Stated task:
Copy, from the entries below, each line in which the string "Continue" appears.

Dataset:
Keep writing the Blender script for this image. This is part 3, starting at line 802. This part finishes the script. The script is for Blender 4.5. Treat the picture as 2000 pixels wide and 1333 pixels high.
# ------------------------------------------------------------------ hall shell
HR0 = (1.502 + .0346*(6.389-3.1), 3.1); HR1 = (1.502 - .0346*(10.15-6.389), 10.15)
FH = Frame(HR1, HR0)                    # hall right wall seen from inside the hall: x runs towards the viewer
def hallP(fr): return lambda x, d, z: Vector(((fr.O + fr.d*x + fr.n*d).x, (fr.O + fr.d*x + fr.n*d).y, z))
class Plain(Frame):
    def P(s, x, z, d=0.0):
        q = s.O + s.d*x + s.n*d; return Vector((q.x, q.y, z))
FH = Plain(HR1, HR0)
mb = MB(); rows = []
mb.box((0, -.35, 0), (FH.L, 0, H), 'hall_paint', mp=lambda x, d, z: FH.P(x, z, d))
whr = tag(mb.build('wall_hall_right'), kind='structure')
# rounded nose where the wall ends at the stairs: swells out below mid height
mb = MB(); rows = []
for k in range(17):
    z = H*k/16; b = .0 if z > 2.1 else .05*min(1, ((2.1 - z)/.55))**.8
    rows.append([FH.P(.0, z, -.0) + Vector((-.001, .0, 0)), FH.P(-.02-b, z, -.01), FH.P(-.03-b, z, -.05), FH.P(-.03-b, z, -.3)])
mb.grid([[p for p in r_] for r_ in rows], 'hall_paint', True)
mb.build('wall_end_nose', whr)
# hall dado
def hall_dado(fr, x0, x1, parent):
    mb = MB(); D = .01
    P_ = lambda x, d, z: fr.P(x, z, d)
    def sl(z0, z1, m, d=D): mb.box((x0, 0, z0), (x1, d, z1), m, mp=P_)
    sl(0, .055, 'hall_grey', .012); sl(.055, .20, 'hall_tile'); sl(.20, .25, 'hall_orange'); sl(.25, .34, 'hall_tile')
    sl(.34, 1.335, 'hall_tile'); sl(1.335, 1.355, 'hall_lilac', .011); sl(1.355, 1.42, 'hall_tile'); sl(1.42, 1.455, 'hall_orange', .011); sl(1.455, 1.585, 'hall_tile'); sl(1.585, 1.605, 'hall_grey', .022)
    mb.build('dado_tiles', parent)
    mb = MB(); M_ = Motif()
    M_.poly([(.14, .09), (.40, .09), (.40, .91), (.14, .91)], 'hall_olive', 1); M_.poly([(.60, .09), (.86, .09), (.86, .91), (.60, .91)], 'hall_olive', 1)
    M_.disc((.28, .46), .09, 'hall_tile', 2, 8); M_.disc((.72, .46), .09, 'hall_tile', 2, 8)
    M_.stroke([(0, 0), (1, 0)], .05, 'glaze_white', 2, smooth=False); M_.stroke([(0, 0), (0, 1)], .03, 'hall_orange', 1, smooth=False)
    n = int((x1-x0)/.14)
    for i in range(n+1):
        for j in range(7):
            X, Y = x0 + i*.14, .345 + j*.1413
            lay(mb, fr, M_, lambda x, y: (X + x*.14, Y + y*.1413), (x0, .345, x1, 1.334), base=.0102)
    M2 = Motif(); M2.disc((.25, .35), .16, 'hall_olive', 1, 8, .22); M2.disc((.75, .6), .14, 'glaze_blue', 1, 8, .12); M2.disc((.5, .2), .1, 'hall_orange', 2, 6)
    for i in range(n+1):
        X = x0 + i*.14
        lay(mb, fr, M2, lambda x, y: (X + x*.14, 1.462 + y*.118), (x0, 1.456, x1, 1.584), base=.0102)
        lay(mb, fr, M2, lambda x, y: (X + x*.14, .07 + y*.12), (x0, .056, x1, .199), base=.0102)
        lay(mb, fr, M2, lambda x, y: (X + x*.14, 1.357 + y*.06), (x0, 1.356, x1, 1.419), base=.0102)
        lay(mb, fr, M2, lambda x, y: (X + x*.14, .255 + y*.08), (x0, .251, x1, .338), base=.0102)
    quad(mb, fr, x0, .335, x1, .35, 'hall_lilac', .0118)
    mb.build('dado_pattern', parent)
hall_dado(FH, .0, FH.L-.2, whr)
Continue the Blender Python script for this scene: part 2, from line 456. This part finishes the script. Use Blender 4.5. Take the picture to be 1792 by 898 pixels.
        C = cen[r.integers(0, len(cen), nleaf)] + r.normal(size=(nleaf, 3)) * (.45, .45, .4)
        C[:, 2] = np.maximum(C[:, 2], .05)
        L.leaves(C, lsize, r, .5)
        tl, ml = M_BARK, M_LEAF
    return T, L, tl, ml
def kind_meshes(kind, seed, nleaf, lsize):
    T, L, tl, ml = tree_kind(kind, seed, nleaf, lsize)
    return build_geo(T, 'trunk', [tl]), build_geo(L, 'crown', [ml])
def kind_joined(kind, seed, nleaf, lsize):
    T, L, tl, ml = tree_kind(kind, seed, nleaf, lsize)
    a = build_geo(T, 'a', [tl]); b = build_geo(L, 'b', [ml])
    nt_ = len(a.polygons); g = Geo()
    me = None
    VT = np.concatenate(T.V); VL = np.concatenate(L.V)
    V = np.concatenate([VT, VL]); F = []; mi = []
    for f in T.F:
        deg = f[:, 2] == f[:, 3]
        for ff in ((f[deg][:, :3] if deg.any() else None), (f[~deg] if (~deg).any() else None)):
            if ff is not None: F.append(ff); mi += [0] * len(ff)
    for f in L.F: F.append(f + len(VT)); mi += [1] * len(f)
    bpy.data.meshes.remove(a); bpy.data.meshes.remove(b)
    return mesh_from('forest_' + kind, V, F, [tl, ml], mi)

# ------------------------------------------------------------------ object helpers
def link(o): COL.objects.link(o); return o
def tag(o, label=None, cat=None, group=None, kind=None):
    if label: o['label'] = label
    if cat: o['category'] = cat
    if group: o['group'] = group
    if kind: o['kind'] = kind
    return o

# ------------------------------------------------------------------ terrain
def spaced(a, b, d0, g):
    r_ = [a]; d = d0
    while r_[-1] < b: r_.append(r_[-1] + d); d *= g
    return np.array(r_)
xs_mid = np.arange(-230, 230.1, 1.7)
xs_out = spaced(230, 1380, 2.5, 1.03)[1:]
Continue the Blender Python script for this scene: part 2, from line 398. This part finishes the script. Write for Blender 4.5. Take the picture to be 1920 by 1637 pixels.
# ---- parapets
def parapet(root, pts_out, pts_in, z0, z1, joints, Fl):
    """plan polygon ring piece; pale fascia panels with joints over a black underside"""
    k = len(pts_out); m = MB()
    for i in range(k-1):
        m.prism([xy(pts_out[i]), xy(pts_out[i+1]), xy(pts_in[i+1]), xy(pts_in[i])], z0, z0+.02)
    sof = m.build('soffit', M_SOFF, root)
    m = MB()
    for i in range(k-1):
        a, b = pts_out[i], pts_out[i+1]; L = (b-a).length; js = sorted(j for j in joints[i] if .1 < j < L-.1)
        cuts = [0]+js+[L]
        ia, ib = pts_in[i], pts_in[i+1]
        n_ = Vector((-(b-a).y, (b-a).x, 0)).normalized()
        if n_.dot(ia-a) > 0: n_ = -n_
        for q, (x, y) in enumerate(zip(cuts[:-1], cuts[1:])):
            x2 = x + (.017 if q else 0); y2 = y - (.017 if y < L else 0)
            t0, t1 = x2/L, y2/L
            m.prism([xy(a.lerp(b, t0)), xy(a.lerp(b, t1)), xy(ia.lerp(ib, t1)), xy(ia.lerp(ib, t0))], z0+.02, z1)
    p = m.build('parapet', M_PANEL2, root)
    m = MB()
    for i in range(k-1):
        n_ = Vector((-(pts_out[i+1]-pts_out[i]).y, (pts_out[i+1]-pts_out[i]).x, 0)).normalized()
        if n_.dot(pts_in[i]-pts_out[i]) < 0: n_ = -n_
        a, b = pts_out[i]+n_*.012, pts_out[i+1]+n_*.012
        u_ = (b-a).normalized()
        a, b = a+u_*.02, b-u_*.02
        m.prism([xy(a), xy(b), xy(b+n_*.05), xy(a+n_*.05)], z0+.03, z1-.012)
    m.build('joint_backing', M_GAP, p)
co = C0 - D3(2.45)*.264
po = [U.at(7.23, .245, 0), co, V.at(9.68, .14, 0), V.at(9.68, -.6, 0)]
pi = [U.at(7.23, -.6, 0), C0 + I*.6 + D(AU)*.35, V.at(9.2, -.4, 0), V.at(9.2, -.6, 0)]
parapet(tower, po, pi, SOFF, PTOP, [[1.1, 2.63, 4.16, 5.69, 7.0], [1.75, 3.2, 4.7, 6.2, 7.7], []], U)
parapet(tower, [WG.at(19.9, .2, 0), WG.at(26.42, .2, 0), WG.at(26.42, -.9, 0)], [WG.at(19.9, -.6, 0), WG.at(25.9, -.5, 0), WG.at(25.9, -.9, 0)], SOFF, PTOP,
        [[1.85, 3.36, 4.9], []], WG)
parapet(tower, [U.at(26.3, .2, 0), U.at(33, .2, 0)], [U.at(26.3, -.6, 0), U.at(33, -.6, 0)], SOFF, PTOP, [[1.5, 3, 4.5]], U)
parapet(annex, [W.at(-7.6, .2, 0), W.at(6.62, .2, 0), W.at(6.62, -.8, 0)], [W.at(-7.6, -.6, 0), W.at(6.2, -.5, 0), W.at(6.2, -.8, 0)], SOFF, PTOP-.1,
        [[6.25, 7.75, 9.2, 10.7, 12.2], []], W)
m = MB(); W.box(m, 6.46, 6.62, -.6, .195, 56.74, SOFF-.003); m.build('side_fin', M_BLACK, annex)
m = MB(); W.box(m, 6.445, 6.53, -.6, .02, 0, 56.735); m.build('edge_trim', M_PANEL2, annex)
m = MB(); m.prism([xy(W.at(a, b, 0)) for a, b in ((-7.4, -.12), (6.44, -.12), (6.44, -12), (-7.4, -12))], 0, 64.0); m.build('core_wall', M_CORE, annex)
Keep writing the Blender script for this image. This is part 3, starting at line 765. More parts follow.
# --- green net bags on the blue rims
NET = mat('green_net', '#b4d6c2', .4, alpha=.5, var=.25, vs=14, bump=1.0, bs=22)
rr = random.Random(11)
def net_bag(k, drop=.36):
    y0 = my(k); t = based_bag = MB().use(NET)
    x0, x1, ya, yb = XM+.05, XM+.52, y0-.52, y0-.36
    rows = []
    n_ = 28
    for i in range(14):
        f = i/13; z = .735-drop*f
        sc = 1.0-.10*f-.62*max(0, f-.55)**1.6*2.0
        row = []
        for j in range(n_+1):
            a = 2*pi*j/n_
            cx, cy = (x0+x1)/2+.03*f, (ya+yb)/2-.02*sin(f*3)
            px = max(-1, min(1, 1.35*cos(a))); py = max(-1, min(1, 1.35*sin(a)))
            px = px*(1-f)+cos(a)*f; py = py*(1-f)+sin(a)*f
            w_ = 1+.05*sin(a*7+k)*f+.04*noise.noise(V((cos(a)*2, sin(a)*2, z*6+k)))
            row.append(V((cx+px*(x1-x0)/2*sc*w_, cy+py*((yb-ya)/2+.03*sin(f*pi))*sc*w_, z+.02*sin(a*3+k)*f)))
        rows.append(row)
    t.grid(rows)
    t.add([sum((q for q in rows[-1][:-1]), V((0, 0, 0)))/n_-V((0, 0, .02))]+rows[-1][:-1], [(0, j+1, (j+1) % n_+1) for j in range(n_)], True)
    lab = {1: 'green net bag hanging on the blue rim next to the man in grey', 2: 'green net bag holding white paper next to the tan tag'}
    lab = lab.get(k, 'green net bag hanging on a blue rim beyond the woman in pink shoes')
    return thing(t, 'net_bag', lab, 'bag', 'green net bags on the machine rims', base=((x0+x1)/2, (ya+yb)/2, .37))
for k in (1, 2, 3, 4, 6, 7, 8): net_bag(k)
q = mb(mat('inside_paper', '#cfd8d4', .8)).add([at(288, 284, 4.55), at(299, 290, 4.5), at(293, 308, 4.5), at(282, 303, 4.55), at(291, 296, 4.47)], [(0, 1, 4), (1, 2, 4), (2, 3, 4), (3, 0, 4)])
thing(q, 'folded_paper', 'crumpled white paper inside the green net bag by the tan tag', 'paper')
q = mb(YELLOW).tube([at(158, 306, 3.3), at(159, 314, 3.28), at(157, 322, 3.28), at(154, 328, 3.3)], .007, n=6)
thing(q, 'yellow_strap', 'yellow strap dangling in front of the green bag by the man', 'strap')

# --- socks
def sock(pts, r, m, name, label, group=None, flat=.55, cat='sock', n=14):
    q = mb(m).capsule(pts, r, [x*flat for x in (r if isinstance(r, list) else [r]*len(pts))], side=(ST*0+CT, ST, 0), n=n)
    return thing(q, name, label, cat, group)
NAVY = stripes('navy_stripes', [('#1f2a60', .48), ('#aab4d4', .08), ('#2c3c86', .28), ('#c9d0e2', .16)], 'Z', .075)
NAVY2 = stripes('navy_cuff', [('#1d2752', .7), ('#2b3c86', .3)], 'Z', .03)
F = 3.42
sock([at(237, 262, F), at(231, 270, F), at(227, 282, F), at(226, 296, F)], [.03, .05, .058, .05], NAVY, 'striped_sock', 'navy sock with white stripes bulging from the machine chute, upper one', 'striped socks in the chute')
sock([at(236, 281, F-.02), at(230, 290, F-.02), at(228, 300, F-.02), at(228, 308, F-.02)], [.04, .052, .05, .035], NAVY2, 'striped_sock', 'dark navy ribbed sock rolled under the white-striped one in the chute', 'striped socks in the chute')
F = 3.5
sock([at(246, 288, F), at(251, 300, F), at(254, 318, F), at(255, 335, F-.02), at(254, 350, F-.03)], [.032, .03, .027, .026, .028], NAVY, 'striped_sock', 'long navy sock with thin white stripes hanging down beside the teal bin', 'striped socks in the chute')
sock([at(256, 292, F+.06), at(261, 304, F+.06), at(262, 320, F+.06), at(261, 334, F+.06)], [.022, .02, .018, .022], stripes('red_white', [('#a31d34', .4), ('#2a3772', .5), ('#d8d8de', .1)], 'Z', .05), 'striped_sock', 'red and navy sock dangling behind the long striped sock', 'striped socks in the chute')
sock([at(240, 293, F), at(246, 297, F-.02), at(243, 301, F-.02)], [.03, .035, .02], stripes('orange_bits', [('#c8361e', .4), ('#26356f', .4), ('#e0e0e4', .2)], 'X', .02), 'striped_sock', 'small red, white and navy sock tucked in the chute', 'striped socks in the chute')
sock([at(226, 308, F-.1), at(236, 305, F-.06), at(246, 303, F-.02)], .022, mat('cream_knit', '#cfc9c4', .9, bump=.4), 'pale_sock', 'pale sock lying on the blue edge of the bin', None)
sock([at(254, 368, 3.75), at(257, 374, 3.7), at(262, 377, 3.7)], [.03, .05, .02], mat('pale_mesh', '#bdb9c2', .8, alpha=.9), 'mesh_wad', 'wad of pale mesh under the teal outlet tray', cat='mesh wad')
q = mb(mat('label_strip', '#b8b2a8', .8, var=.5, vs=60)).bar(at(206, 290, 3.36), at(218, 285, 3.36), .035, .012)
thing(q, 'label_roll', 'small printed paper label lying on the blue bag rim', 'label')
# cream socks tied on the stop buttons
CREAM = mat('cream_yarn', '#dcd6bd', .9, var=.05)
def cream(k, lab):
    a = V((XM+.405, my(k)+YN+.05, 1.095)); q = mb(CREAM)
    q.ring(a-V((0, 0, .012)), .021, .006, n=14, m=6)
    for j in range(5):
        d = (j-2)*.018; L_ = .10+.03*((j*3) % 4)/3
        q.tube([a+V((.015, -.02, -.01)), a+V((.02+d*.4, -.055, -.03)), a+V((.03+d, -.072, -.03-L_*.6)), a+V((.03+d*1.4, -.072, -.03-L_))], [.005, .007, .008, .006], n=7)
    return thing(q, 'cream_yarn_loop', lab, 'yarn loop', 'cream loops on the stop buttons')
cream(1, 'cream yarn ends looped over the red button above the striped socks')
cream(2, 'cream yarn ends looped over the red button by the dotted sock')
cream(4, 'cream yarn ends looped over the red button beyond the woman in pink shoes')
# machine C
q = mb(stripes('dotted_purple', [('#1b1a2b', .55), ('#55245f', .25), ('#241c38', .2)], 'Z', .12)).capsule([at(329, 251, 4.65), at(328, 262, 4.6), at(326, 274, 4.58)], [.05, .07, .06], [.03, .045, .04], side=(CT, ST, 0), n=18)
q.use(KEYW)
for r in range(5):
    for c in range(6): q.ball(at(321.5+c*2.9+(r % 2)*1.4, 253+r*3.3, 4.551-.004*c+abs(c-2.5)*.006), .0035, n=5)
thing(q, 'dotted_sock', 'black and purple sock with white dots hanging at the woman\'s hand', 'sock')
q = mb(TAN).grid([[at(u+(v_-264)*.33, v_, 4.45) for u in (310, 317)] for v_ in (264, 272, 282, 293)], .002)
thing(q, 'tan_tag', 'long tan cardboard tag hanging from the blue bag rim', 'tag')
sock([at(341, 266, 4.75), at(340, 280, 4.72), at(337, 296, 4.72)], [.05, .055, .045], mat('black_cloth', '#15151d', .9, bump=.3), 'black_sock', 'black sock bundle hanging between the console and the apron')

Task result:
Continue the Blender Python script for this scene: part 2, from line 456. This part finishes the script. Use Blender 4.5. Take the picture to be 1792 by 898 pixels.
Continue the Blender Python script for this scene: part 2, from line 398. This part finishes the script. Write for Blender 4.5. Take the picture to be 1920 by 1637 pixels.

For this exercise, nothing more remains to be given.